When I was 16 I didn't make minimum wage due to my work ethic. The people who did really didn't deserve more money. So the government dictating what they should get because of a lack of motivation is absurd.

RE: The Future
By Strunf on 12/4/2013 12:45:32 PM , Rating: 2
hmm why do you speak of the law? the salary of the waitress isn't defined in the law, it's the owner that sets it and the better the waitresses the better their salary (and better tips), plus since tips aren't part of your salary there are no Taxes on them, so ya if you're an exceptional waitress you'll be well rewarded regardless where you work.

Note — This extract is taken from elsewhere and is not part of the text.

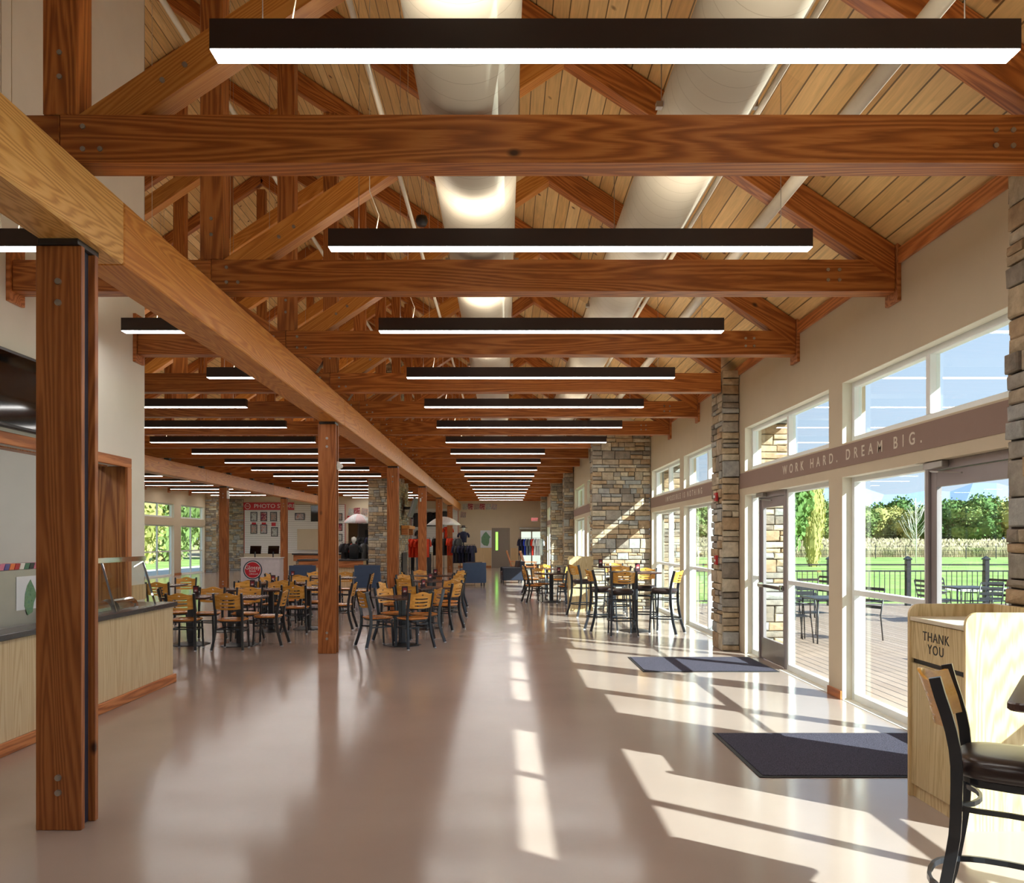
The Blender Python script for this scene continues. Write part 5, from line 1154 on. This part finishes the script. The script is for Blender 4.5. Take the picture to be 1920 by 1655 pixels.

To be honest I wonder if the size of the tip isn't related to the looks of the waitress more so than anything else.

I don't know how it is in the US but here without a salary you can't even rent an apartment or ask for a loan.

Anyways even if you're an exceptional waitress you're not living the American dream, no one achieved economical independence by being waitress.

RE: The Future
By Just Tom on 12/6/2013 1:28:27 PM , Rating: 2
Tips are taxable in the US. As they are in the UK.

RE: The Future
By ebakke on 12/4/2013 8:23:56 AM , Rating: 2
Business owners sure get it easy in the US compared to elsewhere, not many industries where the owner can get the customer to pay the staffs wages without the customer seeming to raise an eyebrow.
[facepalm] Customer's always pay the staff wages. What differs is whether or not the employer (and appropriate taxing authorities) serve as a middle man.